Below is a video I produced that makes this point. If we really want to help low and moderate income folks, do away with regulations that unnecessarily block access to jobs. Georgia requires licenses and training for a host of jobs. Some of these requirements are necessary but often times they are not – to the detriment of honest hard working people.

23 comments

  1. Joash Thomas says:

    Here’s an alternate solution for Tony Logan: Ditch the Company you currently work for and join Uber. I hear they’re hiring. Plus, I’m sure it will be a lot cheaper that way.

  2. benevolus says:

    If you are worried about poor people, this is a strange hill to take: defending a company that doesn’t take cash and you must have a smartphone to use.

      • benevolus says:

        I haven’t taken a taxi here in a long time, and I don’t know when this medallion thing started, but I do remember taxis from when I got here in the 70’s.
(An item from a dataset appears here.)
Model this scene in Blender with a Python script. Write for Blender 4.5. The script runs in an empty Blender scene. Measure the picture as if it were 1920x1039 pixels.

They were a mess. I assume the medallions are intended to provide consumers with a reassurance that they are getting some basic minimum regulated standard of safety and performance, since we are ENTRUSTING THEM WITH OUR LIVES!

        Is this another case of “the problem is over here ————>
        <——— so we're going to propose a solution over here"?

        If the problem is the cost of medallions, work towards reducing the cost of medallions.
        If the problem is not enough medallions, work towards getting more medallions.

        I agree that (from what I know) those medallions are ridiculously expensive. If there is corruption there then we need to address THAT. If the city has become dependent on that revenue (unlikely) then we might have to also suggest a way to replace it or define what gets cut without it.

        But just unleashing a tidal wave of essentially unregulated 70's and 80's American sedans in God only knows what state of repair on the visitors to this city seems pretty… reckless.

        • Bobloblaw says:

          Medallions are intended to limit competition

          “”If the problem is the cost of medallions, work towards reducing the cost of medallions.
          If the problem is not enough medallions, work towards getting more medallions.””

          LOL……

          “”But just unleashing a tidal wave of essentially unregulated 70’s and 80’s American sedans in God only knows what state of repair on the visitors to this city seems pretty… reckless.””

          There is an age limit on how old cars can be.

        • “But just unleashing a tidal wave of essentially unregulated 70’s and 80’s American sedans in God only knows what state of repair on the visitors to this city seems pretty… reckless.”

          That’s not what’s happening. Uber requires cars newer that 2006, that they be well maintained and clean (they inspect them from time to time), that drivers go through a background and driving record check and so forth. Another key feature of Uber is that they ask everyone who takes a ride to rate on a scale of 1 star to 5 stars, their Uber driver. Drivers with low average ratings will be asked to leave. If you’re not providing good customer service or don’t know your way around town, riders will punish you and you lose your job. In other words, the “crowd” determines who ultimately gets to give them a ride.

          • CountPetofi says:

            In other words, the cream rises to the top….and if you build a better mousetrap, something about the world beating a path to your door….

            • benevolus says:

              Right. Because McDonalds is good for you, Walmart sells great quality stuff, and GM has your best interests at the forefront!

          • benevolus says:

            Are you saying these company policies should become regulations? Because if not, my scenario is valid if all you are advocating is deregulation.

  3. Of course their must be some regulation, but my point is it could stand to be a lot less than it currently is. Uber, Lyft and others have come up with a way to meet a need not satisfied by the current marketplace. That’s why customers are using them. The taxi industry needs to join guys like me who want the regulations reformed and not simply try to outlaw their competition or file lawsuits.

    • benevolus says:

      I can “get on board” with that.

      But I will say that sometimes a lawsuit like this is what it takes to get people to pay attention.

  4. saltycracker says:

    I like it – from my “farside” view – seems like if a hot chick wants to drive a congressman around in a limo at night the licensing, inspection, qualification process ought to be about $250, no limits.
    Best 🙂

  5. objective says:

    i live in a community where there’s plenty of cabbies and riders.
    i’ve had to utilize them myself from time to time, to fill in gaps in a one-car household.
    lemme say, cabs are way too expensive; just the first mile could cost you ten plus bucks.
    being originally from NY, this is a crazy price.
    since NY is otherwise more expensive in seemingly every other way, it may be interesting to compare the markets. more competition between taxis sure. but there is also some price controls, i believe. i’m sure folks wouldn’t be none too pleased about price controls. but they exist, likely, to prevent unfair market-busting collusion among the medallion grantees. and unfair gouging of tourists.
    i’d think there could be a nice regulatory balance between public safety and competition. are there any bills ready for pre-filing?